Long Revolutions in Wales and Japan: Raymond Williams in Transit 3
November 2nd 2012 saw the third CREW collaboration with the Raymond Williams Kenkyu-kai (Society for Raymond Williams Studies), Japan. The event was funded by JSPS/MEXT Grant-in Aid for Scientific Research, with organisational support from CREW and the Richard Burton Centre, Swansea University.
Daniel Williams’s opening remarks offered an overview of the reception of Williams’s volume The Long Revolution (1961). He argued that while much in the book prefigures future developments in Williams’s thinking and that it contains some of Williams’s best writing, the central notion of a ‘common culture’ is one that Williams began to overtly question in his later writings, and was already been problematising in his fiction.
Williams’s direct engagements with psychoanalysis are somewhat rare, but the opening sections of The Long Revolution do indeed attempt to engage with some of the developments in the the field at the time. Fuhito Endo developed this thread in Williams’s work to explore the possibility of much stronger connections between Williams’s cultural materialism and Freudian psychoanalysis. Williams’s concept of the ‘residual’ which ‘has been effectively formed in the past, but is still active in the cultural process’, shares some similarities with Freud’s notion of ‘affect’, which Endo suggested has ‘also been formed in the past, but is still active in the psychic process’. The homologous relationships between patterns in Williams thought and psychoanalytic theory were explored in some detail, and while Endo focused on Williams’s criticism, his approach seemed to suggest some particularly fruitful ways of thinking about Williams’s fiction.
Yasuhiro Kondo did turn his attention to the fiction, and discussed the ways in which Williams developed the realist tradition in his second novel Second Generation. Drawing on the argument in the Long Revolution that ‘changes in primary relationships ... will have observable social effects’, Kondo explored the connection between individual and social change in Second Generation. ‘The growth of love and the capacity for loving are fundamental in the development of society’ argued Williams, and Kondo read the novel as a fictional exploration of those ‘fundamental’ relationships.
The 3/11 of Takashi Onuki’s ‘Culture and Society after 3/11’ referred to the date of the Fukushima Nuclear disaster. The development of the nuclear industry in Japan happened according to the requirements of a rapidly expanding late capitalist system which paid little attention to the real needs of the country’s citizens, The struggle between human needs and capitalist accumulation lies at the heart of Williams’s life-long project, and Onuki drew on the tradition of resistance mapped out in Culture and Society as a resource in the contemporary re-making of social and environmental policies.
Kieron Smith drew on his research on Welsh poet and film-maker John Ormond to explore the values informing the BBC in the 1960s, and the way in which Ormond represented Wales and the idea of an ‘educated democracy’ in his work. The dialogue between Williams’s commitment to an ‘educated democracy informing a common culture’ and Ormond’s more Arnoldian concept of culture as the best that had been thought and said offered an illuminating insight onto Welsh cultural debates and values in the 1960s.

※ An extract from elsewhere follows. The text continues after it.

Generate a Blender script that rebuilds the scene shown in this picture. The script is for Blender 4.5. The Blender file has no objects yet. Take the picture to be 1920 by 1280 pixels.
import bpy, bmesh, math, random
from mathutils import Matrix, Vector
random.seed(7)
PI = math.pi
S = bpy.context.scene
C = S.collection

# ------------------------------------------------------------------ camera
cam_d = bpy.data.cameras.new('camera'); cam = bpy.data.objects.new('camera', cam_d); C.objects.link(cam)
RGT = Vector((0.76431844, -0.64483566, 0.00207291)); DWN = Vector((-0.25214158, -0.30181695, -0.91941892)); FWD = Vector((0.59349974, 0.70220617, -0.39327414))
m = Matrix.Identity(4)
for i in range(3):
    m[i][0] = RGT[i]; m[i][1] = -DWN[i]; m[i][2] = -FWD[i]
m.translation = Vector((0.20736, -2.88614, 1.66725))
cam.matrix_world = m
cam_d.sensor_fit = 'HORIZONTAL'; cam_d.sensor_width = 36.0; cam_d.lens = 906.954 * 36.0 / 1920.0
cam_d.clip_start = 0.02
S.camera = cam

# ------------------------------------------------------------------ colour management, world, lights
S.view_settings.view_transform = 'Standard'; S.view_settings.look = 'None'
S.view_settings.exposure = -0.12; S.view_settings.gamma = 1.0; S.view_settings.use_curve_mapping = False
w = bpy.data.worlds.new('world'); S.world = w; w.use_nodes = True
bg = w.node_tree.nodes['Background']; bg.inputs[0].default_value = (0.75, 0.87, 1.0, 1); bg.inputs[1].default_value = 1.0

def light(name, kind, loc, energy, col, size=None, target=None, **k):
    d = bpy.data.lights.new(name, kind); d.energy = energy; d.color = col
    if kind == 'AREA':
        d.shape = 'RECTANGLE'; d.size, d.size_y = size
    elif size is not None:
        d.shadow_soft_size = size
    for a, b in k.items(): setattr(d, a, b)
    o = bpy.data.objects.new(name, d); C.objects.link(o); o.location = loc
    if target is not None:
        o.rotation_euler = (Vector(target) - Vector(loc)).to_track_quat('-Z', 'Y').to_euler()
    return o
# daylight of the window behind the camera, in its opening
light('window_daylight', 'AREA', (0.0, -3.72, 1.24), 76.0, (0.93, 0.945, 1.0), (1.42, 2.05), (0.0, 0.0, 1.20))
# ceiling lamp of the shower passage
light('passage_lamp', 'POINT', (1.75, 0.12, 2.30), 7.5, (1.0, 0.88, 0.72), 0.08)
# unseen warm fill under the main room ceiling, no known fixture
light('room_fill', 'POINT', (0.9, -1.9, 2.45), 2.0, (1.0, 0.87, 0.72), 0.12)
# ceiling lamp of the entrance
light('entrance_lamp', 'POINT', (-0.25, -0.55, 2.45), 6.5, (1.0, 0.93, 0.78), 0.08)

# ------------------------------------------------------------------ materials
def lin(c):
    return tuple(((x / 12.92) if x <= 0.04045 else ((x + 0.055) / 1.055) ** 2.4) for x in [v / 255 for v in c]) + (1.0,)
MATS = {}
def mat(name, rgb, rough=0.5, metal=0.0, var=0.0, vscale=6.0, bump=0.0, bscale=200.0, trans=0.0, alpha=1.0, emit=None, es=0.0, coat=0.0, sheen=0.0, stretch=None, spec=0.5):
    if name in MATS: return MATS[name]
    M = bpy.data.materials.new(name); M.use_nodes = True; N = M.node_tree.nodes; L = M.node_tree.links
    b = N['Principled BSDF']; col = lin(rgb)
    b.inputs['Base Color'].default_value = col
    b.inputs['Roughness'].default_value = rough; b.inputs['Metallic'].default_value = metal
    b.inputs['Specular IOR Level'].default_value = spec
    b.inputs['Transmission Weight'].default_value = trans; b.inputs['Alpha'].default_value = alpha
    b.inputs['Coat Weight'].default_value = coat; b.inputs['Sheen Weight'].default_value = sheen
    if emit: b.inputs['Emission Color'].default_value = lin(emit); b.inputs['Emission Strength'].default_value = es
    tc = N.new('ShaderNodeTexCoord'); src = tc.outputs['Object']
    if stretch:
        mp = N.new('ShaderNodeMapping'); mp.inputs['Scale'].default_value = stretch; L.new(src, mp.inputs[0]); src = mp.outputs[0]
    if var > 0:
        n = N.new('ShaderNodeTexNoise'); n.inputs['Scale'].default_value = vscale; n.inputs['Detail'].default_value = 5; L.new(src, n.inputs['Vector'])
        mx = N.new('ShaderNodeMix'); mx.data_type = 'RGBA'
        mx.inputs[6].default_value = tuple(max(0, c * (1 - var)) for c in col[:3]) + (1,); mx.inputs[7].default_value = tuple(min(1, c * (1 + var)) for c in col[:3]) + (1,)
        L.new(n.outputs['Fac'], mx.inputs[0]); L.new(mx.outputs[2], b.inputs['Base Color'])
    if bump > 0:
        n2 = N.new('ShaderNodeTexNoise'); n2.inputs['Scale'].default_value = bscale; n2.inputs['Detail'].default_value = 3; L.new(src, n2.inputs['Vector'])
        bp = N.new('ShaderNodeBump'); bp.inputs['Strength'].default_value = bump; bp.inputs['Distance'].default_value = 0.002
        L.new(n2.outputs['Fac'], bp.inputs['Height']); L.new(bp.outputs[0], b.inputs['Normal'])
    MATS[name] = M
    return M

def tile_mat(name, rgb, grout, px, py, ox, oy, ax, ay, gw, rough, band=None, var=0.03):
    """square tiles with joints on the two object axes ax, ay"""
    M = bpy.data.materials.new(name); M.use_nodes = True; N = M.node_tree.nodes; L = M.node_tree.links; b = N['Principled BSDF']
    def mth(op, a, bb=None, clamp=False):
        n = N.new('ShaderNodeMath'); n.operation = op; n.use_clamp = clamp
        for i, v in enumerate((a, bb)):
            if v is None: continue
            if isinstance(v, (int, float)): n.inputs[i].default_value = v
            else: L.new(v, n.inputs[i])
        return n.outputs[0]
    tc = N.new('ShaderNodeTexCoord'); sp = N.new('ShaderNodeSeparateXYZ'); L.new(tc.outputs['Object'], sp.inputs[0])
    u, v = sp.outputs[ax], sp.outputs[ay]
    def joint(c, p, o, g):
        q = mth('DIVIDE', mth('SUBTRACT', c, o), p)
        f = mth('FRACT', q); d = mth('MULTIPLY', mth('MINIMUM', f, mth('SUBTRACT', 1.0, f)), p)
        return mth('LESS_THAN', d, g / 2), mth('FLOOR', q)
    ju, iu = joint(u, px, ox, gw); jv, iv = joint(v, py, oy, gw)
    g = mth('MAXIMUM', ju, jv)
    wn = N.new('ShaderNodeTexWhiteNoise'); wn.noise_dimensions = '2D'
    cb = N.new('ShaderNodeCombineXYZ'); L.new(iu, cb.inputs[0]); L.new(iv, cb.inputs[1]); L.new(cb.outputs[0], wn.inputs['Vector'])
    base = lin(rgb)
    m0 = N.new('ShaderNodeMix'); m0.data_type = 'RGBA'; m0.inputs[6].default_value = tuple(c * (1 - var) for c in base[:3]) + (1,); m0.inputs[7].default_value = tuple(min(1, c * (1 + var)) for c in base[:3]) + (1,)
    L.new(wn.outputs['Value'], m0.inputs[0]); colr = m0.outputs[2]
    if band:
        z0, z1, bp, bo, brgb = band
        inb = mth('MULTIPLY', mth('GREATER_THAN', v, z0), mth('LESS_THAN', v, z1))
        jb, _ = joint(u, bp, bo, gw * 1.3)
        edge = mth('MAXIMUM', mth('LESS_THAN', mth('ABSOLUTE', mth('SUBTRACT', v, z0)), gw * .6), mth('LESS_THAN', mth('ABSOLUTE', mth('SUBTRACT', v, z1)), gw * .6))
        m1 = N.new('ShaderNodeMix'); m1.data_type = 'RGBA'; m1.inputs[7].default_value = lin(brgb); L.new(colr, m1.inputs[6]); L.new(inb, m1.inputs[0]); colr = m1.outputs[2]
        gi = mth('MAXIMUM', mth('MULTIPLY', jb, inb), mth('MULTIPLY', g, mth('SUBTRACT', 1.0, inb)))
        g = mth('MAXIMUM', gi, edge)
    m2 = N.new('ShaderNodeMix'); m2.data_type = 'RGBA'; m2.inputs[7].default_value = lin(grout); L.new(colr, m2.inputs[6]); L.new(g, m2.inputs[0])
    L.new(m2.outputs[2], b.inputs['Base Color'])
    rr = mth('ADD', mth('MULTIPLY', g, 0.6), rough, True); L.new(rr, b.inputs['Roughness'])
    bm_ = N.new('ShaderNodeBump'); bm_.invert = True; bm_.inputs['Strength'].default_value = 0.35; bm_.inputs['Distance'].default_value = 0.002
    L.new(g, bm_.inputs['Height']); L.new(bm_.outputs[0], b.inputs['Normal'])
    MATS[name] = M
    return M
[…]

Onuki, Kono and Williams, all involved in the firs Raymond Williams in transit session, joined each other on stage to consider the relevance of The Long Revolution today. The discussion was chaired by Dai Smith who emphasized the educational imperative informing Williams’s work. The principle of a comprehensive education available to all was established by the time Williams was writing, but the question of what kind of education was, and still is, a hotly contested topic. Williams placed the arts at the centre of his vision. Education should not merely be offering the tools for wealth accumulation and econimic success, it should also offer insights into the reasons for why that life is worth living. Kono expanded on these insights to suggest that the concept of revolution could not be understood in the same ways in different contexts, and as capitalism had proved adept at sublimating and assimilating radical tendencies the idea of revolution had to be continually re-visited and re-invented.
Each of our Wales-Japan events has featured the application of Williams’s criticism to the reading of Japanese texts. This is what Ryota Nishi achieved in his paper on Kazue Morisaki. Morisaki’s representation of the ‘underground labourer’ opened the possibility of comparative research into the fictions produced by coalfield societies.
It perhaps time now to think back over the three events held so far (in Swansea (twice) and Japan (once)) and to consider which comparative threads are worth developing in the future as this wonderfully rewarding dialogue with colleagues in Japan continues.